The mystery opening The Gondwana Shrine is the possibility of a previously unknown civilisation existing on Earth and working with tools millions of years before the presumed possibility existed. In addition to that, this civilisation either pre-dated continental drift or spread an incredible distance across the planet. It’s just the type of mystery for Professor Mortimer to get his teeth into while still recuperating from the strains of The Sarcophagi of the Sixth Continent, and it enables him to make the re-acquaintance of his first love Sarah Summertown years after they last met.

Yves Sente’s first Blake and Mortimer book, The Voronov Plot, was a brilliant story, featuring Blake and Mortimer and remaining true to their characters, but without entirely channelling the spirit of series creator Edgar P. Jacobs. Here the latter is achieved, but is that necessarily a good thing?

Jacobs possessed a prodigious imagination and loved technology-based adventure. The difficulty in the modern era is remaining true to that within a 1950s setting without appearing inordinately passé, and Sente manages that. Jacobs was further a fantastic cartoonist who also loved his words, and overdosed his scripts with them, and Sente does so here as well. He’s far more disciplined than Jacobs, but are the wads of expository dialogue really essential to a decent Blake and Mortimer story? It also seems rather too convenient that some characters from previous stories recur here.

Elsewhere Sente is a subtle writer. An opening sequence of Mortimer going about his daily business is brilliantly realised, and any adult will pick up on why Mortimer’s first proper relationship broke up, although it’s never explicitly revealed. He’s equally good at making sense of what at first appears inexplicable. He tops all that, though, with a brilliant twist to this tale, and even foreknowledge won’t spoil any enjoyment. It isn’t essential, but it’s advisable to read the two parts of The Sarcophogi of the Sixth Continent, before reading this.

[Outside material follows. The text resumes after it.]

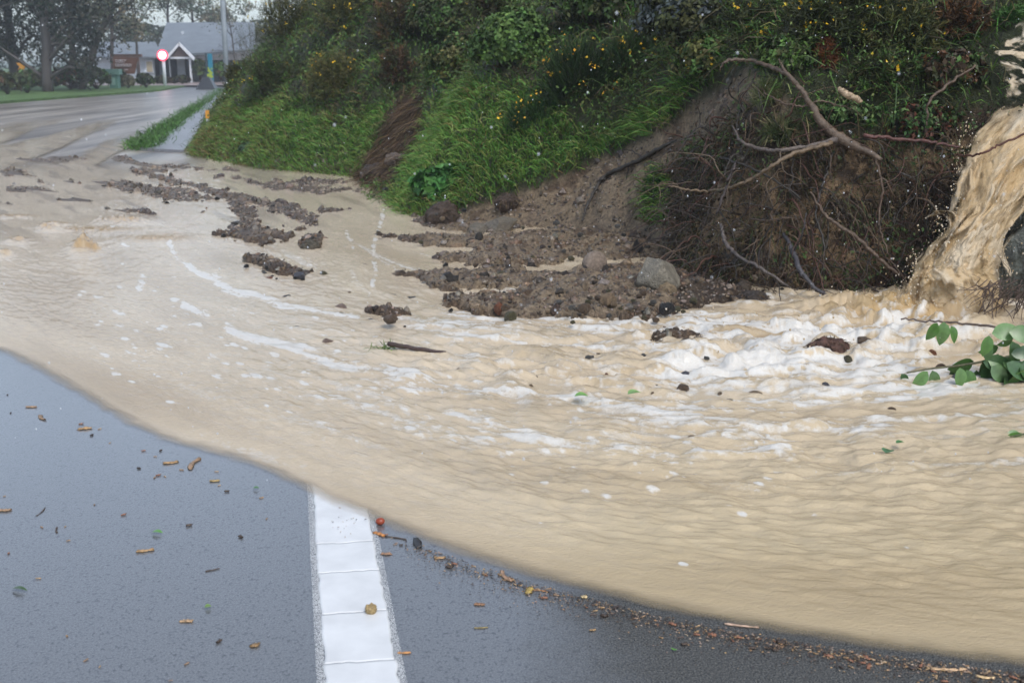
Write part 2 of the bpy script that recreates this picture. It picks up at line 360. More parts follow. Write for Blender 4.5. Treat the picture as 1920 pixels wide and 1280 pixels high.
tag(mesh('verge', np.vstack([V, V2]), [np.arange(n)[None], np.array([[i, i+n, (i+1) % n+n, (i+1) % n] for i in range(n)])], M['turf'], smooth=False), kind='structure')
M['paving'] = simple('pinkish_paving', (.34, .27, .25), .4, .15, 1, .2, .01)
sheet('forecourt', [(-36, 63), (-17, 62.5), (-10, 66), (-8, 90), (-40, 90)], .09, M['paving'])

# ---------------------------------------------------------------- hillside mesh
pxs = np.concatenate([np.linspace(-900, 250, 40)[:-1], np.linspace(250, 1990, 760), np.linspace(1990, 3300, 60)[1:]])
Y0 = np.interp(pxs, [-900, 250, 330, 560, 670, 735, 800, 1000, 1150, 1300, 1400, 1700, 1920, 2100, 3300], [60, 22, 16.5, 14.4, 13.2, 10.8, 9.9, 9.3, 8.5, 7.2, 6.7, 6.6, 6.4, 5.6, 2.5])
rows = np.concatenate([np.linspace(0, 1, 170)[:-1], 1+np.linspace(0, 1, 190)[:-1], 2+np.linspace(0, 1, 90)**1.6])
r = rows[:, None]; y0 = Y0[None]-.35
wd_ = np.interp(pxs, [-900, 330, 1000, 1300, 3300], [6, 4, 3, 1.2, 1.2])[None]
near = np.interp(pxs, [-900, 2000, 3300], [4.4, 4.4, 1])[None]
Yg = np.where(r <= 1, near*(y0/near)**np.clip(r, 0, 1), np.where(r <= 2, y0+wd_*(r-1), y0+wd_+(r-2)*np.maximum(22, 1.2*y0)))
Xg = Yg*((pxs-960)/F*1.03)[None]
Zg, Dg = terrain(Xg, Yg)
pxg, pyg = proj(Xg, Yg, Zg)
soil = np.stack([np.full(Xg.shape, v) for v in (.12, .08, .05)], -1)
def mixc(c, col, m): return c*(1-m[..., None])+np.array(col)*m[..., None]
nz = fbm(Xg*4, Zg*5+Yg, 4, 70); nz2 = fbm(Xg*12, Yg*9+Zg*7, 3, 71)
soil = mixc(soil, (.20, .15, .105), ss(.5, .75, nz))                    # paler clay
soil = mixc(soil, (.055, .036, .024), ss(.5, .7, nz2)*.8)
slip = ss(-12, 12, poly_sd(pxg+18*(nz2-.5), pyg, SLIP)); soil = mixc(soil, (.30, .225, .145), slip*.8*ss(.25, .55, nz2))
sca = ss(-10, 15, poly_sd(pxg, pyg, SCARP)); soil = mixc(soil, (.045, .03, .02), sca*.8); soil = mixc(soil, (.30, .20, .115), sca*ss(.57, .68, nz)*.85)  # dark scarp soil, the undercut's shade put into the colour too
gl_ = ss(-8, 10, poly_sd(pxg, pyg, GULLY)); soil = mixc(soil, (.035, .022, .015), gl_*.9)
bar = (Dg < .05).astype(float)*ss(9, 12, Yg); soil = mixc(soil, (.16, .12, .085), bar*.8)
veg = ss(0, .25, Dg)*(1-slip)*(1-sca)*(1-gl_); soil = mixc(soil, (.028, .040, .014), veg*.9)
M['soil'] = colmat('wet_clay', .4, .5, 38, 1, .03, spec=.45)
Xd = Xg+ss(0, .2, Dg)*sca*(fbm(Yg*5+Zg*3, Zg*6, 3, 77)-.5)*.12
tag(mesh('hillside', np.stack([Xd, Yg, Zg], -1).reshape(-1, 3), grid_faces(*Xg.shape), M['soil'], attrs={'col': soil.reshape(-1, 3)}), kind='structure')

# ---------------------------------------------------------------- muddy water
SHORE = [(-900, 560), (-300, 600), (0, 660), (70, 697), (150, 745), (230, 795), (300, 825), (380, 848), (450, 868), (510, 893), (560, 917), (600, 940), (690, 975), (780, 1012), (900, 1055),
         (1000, 1085), (1100, 1112), (1200, 1138), (1300, 1160), (1400, 1178), (1500, 1196), (1600, 1212), (1700, 1226), (1920, 1254), (2300, 1300), (3000, 1400)]
STR = [[(1790, 560), (1620, 610), (1400, 620), (1200, 615), (950, 610), (700, 590), (560, 572), (430, 545), (350, 505), (305, 462), (200, 400)],
       [(1950, 700), (1600, 745), (1300, 762), (1000, 742), (800, 722), (640, 675), (520, 648), (430, 618), (370, 580), (280, 520), (230, 470), (100, 410)],
       [(2100, 850), (1500, 885), (1200, 870), (900, 838), (700, 770), (500, 690), (330, 600), (200, 540), (0, 480)],
       [(2300, 1020), (1500, 1010), (1000, 960), (700, 860), (400, 730), (100, 600)],
       SHORE[::-1][2:-2],
       [(760, 600), (705, 540), (690, 480), (640, 420), (520, 350), (350, 300), (200, 270)],
       [(1300, 500), (1000, 500), (800, 500), (700, 470), (600, 430), (450, 350)], [(1200, 430), (900, 442), (740, 420), (640, 360), (400, 300)]]
pw = np.concatenate([np.linspace(-700, -60, 60)[:-1], np.linspace(-60, 1980, 900), np.linspace(1980, 2900, 90)[1:]])
qy = np.concatenate([np.linspace(222, 300, 60)[:-1], np.linspace(300, 1285, 640)[:-1], np.linspace(1285, 1700, 60)])
Yw = at(np.full(qy.shape, 960.), qy)[:, 1]
PX, QY = np.meshgrid(pw, qy); Wp = at(PX, QY); XW, YW = Wp[..., 0], Wp[..., 1]
# flow direction field on a coarse grid, from the traced streaks
gx = np.linspace(-9, 7, 150); gy = np.linspace(1, 22, 200); GX, GY = np.meshgrid(gx, gy)
sx_ = np.zeros(GX.shape); sy_ = np.zeros(GX.shape); sw = np.zeros(GX.shape)
for S in STR:
    Q = at(np.array([p[0] for p in S]), np.array([p[1] for p in S]))[:, :2]
    Q = spline(np.hstack([Q, np.zeros((len(Q), 1))]), 50)[:, :2]
    dd = np.diff(Q, axis=0); L = np.linalg.norm(dd, axis=1); mid = (Q[1:]+Q[:-1])/2
    for (mx_, my_), (dx_, dy_), l in zip(mid, dd, L):
        wgt = l/(((GX-mx_)**2+(GY-my_)**2)+.03)**1.5; sx_ += wgt*dx_/l; sy_ += wgt*dy_/l; sw += wgt
nrm = np.hypot(sx_, sy_)+1e-9; DX, DY = sx_/nrm, sy_/nrm
def bil(A, x, y):
    u = np.clip((x-gx[0])/(gx[1]-gx[0]), 0, len(gx)-1.001); v = np.clip((y-gy[0])/(gy[1]-gy[0]), 0, len(gy)-1.001)
    i = u.astype(int); j = v.astype(int); u = u-i; v = v-j
    return (A[j, i]*(1-u)+A[j, i+1]*u)*(1-v)+(A[j+1, i]*(1-u)+A[j+1, i+1]*u)*v
def lic(fn, step, n):
    acc = fn(XW, YW); k = 1
    for sg in (1, -1):
        x, y = XW.copy(), YW.copy()
        for i in range(n):
            x, y = x+sg*step*bil(DX, x, y), y+sg*step*bil(DY, x, y); acc = acc+fn(x, y)*(1-i/(n+1)); k += 1-i/(n+1)
    return acc/k
def norm(a): return (a-a.mean())/a.std()
L1 = norm(lic(lambda x, y: fbm(x*11, y*11, 2, 101), .05, 9))       # foam streaks
L2 = norm(lic(lambda x, y: fbm(x*34, y*34, 2, 102), .010, 3))          # fine ripples
L3 = norm(lic(lambda x, y: fbm(x*11, y*11, 3, 103), .016, 4))           # chop
L4 = norm(lic(lambda x, y: vn(x*75, y*75, 104), .006, 5))
sd_, sg_ = pl_dist(XW, YW, at(np.array([p[0] for p in SHORE]), np.array([p[1] for p in SHORE]))[:, :2])
depth = sd_*sg_                                                      # metres inside the water's edge
def band(S, wpx, x0, x1, e=80):
    d, _ = pl_dist(PX, QY*1.0, S); return np.exp(-(d/wpx)**2)*ss(x0-e, x0+e, PX)*ss(x1+e, x1-e, PX)
turb = np.exp(-(((PX-1700)/330)**2+((QY-630)/80)**2))
turb = np.maximum(turb, .75*np.exp(-(((PX-1400)/330)**2+((QY-665)/75)**2)))
turb = np.maximum(turb, .5*np.exp(-(((PX-1150)/420)**2+((QY-690)/80)**2)))
turb = np.maximum(turb, .22*np.exp(-(((PX-1500)/700)**2+((QY-860)/110)**2)))
env = .95*band([(1760, 610), (1500, 640), (1300, 610), (1150, 608), (950, 605), (740, 612)], 22, 760, 1750)
env += .9*band([(1780, 700), (1500, 690), (1350, 700), (1150, 725)], 32, 1250, 1780)
env += .75*band([(1760, 745), (1500, 765), (1300, 775), (1000, 745), (860, 735), (700, 700), (560, 665), (430, 622)], 20, 470, 1760)
env += .55*band([(1250, 650), (1000, 652), (760, 640)], 14, 760, 1250)
env += .6*band([(1500, 850), (1250, 862), (1050, 845), (860, 790), (700, 720)], 22, 720, 1500)
env += .55*band([(1700, 800), (1450, 830), (1200, 800)], 22, 1200, 1700)
env += .8*np.exp(-(((PX-1700)/90)**2+((QY-740)/22)**2))+.6*np.exp(-(((PX-1850)/60)**2+((QY-720)/20)**2))
env += 1.2*np.exp(-(((PX-1370)/120)**2+((QY-690)/22)**2))+.5*np.exp(-(((PX-1300)/70)**2+((QY-615)/22)**2))
thin = .0*PX
for S, wv, g in [([(318, 462), (330, 485), (375, 520), (400, 530)], 5, 1.1), ([(405, 530), (425, 548)], 9, 1.1), ([(437, 555), (480, 560), (530, 580), (600, 592), (670, 600)], 6, 1.2),
              ([(345, 580), (390, 597)], 6, 1.1), ([(428, 620), (440, 635), (500, 648), (570, 660), (620, 690), (690, 700)], 7, 1.25), ([(345, 616), (375, 617)], 4, .8),
              ([(560, 668), (600, 680)], 12, .8), ([(692, 560), (705, 520), (700, 470), (720, 400)], 5, .75), ([(660, 460), (650, 440)], 7, .6), ([(720, 600), (840, 606)], 8, .7),
              ([(270, 525), (262, 545)], 7, .9), ([(265, 700), (300, 712)], 5, .3)]:
    d, _ = pl_dist(PX, QY, S); thin = np.maximum(thin, 1.15*g*np.exp(-(d/(wv*1.35))**2))
pat = [(210, 430, 8, 4), (235, 465, 9, 5), (232, 500, 10, 5), (218, 592, 9, 5), (225, 545, 7, 4), (305, 655, 12, 5), (240, 668, 8, 4), (402, 675, 14, 6), (450, 690, 9, 4), (408, 715, 12, 6), (300, 625, 7, 4),
       (480, 715, 14, 6), (572, 728, 12, 5), (600, 755, 15, 6), (520, 740, 8, 4), (640, 740, 14, 5), (690, 768, 16, 6), (760, 775, 14, 6), (600, 770, 13, 5), (800, 790, 18, 6), (770, 812, 15, 7), (850, 813, 14, 6), (910, 830, 24, 8),
       (500, 770, 6, 3), (290, 552, 7, 4), (325, 570, 8, 5), (700, 735, 15, 5), (740, 700, 20, 6), (460, 660, 8, 4), (190, 610, 6, 3), (120, 640, 5, 3), (150, 560, 5, 3), (1440, 915, 12, 5), (1390, 975, 12, 4), (1700, 1040, 10, 4), (1525, 975, 9, 4)]
for cx, cy, rx, ry in pat: thin = np.maximum(thin, 1.05*np.exp(-(((PX-cx)/(rx*1.15))**2+((QY-cy-.22*(PX-cx))/ry)**2)))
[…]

André Juillard is a consummate artist, a master of the ligne claire style. There’s a confidence and beauty to everything he illustrates, and he’s utterly convincing. Whether it’s the English countryside or the African veldt, an assassin at night or a library during the day, science-fiction or reality, Juillard impresses. Some scenes are deliberately anachronistic, and under lesser hands could seem even laughable these days, but Juillard creates such a perfectly enclosed world that it’s never the case.

The story eventually moves into the science fiction territory so beloved by Jacobs, but what should be the most exciting element slows the pacing and fails to convince. This, though, only occupies eight pages, and includes one essential, and well-conceived element.

It may be heresy to some, but Sente and Juillard producing an approximation of Jacobs is better than all but his finest work.